§ **EXERCISE INPUTS**:
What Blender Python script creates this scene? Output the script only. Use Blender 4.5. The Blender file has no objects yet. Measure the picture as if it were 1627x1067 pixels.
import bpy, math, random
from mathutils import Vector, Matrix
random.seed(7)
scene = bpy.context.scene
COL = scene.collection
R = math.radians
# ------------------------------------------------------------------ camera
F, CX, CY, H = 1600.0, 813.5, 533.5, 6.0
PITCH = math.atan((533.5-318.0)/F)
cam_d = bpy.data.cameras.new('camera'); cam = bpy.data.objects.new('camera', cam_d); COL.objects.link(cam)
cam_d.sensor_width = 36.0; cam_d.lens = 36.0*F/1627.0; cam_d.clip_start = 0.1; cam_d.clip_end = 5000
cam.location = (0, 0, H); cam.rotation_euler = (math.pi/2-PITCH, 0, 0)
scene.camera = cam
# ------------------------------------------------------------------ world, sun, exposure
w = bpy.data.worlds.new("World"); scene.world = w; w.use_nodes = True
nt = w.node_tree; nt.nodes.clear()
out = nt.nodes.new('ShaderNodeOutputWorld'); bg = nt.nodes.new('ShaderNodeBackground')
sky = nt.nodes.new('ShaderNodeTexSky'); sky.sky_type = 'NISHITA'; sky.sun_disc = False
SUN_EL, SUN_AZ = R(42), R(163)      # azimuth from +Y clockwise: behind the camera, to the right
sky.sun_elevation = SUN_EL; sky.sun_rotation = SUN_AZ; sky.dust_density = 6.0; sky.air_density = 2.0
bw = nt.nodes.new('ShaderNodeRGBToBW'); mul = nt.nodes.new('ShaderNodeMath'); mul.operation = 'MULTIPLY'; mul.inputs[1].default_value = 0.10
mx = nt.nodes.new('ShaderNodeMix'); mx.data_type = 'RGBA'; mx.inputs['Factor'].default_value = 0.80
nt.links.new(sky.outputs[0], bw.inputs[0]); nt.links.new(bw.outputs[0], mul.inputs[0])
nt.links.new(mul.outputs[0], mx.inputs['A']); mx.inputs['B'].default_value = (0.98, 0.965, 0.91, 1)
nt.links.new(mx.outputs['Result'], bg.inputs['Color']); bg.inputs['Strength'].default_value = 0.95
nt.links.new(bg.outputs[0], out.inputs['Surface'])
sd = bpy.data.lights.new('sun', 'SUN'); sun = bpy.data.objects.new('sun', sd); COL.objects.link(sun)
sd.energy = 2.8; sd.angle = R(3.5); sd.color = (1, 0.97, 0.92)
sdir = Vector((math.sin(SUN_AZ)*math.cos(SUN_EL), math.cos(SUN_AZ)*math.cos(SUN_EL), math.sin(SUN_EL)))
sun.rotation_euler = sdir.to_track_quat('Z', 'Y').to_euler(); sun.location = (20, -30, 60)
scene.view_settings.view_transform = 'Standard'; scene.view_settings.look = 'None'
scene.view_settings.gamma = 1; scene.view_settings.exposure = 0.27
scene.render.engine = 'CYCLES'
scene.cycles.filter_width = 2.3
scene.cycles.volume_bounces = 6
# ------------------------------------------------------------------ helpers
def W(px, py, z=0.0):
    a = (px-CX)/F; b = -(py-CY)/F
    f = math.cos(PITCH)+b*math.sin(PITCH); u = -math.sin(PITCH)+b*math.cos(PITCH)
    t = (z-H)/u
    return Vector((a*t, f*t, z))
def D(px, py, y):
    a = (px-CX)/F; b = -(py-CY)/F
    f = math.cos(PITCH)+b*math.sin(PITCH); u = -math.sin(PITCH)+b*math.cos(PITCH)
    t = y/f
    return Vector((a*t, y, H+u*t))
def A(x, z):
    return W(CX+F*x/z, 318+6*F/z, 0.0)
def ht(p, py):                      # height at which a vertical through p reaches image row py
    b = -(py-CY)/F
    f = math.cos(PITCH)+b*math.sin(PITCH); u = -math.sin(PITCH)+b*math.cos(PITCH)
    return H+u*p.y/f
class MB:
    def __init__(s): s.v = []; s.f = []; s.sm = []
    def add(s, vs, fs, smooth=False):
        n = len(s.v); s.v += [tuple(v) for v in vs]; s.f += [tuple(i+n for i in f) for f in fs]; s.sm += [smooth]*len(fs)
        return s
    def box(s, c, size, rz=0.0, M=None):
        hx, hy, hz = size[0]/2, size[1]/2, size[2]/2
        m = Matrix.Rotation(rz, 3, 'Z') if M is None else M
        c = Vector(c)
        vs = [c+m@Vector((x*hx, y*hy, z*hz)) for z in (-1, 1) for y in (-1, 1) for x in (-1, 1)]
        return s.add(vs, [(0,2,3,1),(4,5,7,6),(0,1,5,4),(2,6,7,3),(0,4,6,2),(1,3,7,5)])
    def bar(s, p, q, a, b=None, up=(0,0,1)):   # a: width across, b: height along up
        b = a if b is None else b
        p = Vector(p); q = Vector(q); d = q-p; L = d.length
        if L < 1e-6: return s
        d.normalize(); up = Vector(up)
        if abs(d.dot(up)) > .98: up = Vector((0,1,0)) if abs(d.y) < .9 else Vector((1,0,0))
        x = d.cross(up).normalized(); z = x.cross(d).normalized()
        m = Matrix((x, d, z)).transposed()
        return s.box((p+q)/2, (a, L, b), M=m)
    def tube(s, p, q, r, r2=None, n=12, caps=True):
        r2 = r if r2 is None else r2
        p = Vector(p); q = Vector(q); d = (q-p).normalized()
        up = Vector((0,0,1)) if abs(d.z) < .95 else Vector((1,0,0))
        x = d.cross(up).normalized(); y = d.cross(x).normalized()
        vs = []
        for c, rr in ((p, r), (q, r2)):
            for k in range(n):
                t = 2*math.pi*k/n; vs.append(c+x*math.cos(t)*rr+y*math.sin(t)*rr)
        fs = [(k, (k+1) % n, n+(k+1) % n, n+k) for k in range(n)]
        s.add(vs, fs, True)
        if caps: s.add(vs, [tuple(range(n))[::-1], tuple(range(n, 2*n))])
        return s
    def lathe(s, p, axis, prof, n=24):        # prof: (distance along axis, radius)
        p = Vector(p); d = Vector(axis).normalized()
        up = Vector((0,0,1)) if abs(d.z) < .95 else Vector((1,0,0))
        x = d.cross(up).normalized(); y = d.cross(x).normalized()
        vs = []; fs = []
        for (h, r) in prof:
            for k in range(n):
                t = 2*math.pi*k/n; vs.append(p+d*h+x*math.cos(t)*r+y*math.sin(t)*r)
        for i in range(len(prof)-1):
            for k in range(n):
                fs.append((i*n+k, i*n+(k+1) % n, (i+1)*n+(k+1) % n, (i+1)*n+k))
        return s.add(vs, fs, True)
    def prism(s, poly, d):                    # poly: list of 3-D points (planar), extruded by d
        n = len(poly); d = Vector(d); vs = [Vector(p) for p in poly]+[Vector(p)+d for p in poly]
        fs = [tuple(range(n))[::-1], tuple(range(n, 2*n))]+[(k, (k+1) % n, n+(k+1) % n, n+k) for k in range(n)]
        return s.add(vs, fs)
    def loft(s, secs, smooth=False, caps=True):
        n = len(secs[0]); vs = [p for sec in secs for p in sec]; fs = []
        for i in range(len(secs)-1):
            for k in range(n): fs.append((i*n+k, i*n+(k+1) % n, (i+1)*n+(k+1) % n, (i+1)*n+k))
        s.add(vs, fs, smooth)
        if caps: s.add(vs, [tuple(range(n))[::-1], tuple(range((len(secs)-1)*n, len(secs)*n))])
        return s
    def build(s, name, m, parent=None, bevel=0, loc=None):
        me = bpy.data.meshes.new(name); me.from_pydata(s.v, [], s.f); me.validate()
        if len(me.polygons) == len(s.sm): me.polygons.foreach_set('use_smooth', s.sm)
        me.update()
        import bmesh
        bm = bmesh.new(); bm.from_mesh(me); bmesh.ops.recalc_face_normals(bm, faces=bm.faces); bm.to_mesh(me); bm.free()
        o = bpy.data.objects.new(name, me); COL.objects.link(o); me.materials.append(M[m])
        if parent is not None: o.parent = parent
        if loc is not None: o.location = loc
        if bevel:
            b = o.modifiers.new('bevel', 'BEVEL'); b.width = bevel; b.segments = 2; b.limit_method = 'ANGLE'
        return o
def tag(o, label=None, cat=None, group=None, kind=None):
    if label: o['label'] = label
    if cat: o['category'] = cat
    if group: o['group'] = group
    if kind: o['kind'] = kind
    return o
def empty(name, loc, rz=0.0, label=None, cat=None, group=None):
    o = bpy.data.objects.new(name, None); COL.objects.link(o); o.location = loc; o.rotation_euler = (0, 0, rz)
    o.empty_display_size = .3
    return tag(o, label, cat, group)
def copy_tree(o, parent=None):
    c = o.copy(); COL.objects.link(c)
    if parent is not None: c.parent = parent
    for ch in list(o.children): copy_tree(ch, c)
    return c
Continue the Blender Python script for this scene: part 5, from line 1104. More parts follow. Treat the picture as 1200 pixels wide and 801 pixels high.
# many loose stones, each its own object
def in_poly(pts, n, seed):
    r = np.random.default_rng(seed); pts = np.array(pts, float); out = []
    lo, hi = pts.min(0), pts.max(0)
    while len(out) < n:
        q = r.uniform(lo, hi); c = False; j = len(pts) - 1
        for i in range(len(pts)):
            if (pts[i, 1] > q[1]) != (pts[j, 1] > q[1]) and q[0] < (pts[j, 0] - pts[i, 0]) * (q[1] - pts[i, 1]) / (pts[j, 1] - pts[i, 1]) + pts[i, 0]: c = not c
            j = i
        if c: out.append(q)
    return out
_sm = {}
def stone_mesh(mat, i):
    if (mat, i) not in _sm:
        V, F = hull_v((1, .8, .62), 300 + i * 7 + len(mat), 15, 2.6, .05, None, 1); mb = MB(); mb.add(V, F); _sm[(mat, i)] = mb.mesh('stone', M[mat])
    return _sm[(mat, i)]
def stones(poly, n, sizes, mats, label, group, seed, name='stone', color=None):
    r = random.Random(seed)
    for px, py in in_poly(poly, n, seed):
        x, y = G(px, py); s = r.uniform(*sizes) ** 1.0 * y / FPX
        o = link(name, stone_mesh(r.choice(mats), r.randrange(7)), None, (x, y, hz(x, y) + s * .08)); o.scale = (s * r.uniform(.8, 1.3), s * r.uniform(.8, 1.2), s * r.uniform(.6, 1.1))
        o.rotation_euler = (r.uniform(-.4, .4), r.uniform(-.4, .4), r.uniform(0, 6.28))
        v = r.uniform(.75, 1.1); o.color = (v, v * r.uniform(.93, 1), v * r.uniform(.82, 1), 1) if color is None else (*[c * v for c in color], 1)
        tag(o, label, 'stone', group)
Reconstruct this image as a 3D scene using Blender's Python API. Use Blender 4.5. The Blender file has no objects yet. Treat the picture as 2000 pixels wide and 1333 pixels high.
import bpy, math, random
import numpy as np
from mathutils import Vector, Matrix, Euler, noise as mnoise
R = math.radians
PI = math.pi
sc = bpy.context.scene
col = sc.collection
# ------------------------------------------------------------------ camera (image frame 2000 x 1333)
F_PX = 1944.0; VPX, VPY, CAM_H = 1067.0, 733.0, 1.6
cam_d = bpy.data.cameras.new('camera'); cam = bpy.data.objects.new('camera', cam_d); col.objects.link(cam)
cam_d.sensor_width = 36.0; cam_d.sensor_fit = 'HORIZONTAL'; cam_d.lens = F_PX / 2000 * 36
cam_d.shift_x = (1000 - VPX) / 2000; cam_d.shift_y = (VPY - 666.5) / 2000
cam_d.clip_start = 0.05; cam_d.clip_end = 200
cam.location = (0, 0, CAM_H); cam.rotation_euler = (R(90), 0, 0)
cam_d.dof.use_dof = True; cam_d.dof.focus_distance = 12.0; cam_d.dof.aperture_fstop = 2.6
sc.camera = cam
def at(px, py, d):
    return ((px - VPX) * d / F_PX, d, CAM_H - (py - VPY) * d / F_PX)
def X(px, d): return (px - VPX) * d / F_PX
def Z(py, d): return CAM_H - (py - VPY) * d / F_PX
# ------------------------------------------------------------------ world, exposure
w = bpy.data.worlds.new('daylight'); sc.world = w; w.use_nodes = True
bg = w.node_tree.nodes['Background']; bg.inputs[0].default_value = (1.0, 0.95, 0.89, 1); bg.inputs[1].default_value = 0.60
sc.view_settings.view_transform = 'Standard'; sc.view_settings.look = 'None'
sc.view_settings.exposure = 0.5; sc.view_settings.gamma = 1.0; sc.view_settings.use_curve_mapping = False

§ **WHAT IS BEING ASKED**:
Copy each line that contains the word "Treat".

§ **ANSWER TO THIS TASK**:
Continue the Blender Python script for this scene: part 5, from line 1104. More parts follow. Treat the picture as 1200 pixels wide and 801 pixels high.
Reconstruct this image as a 3D scene using Blender's Python API. Use Blender 4.5. The Blender file has no objects yet. Treat the picture as 2000 pixels wide and 1333 pixels high.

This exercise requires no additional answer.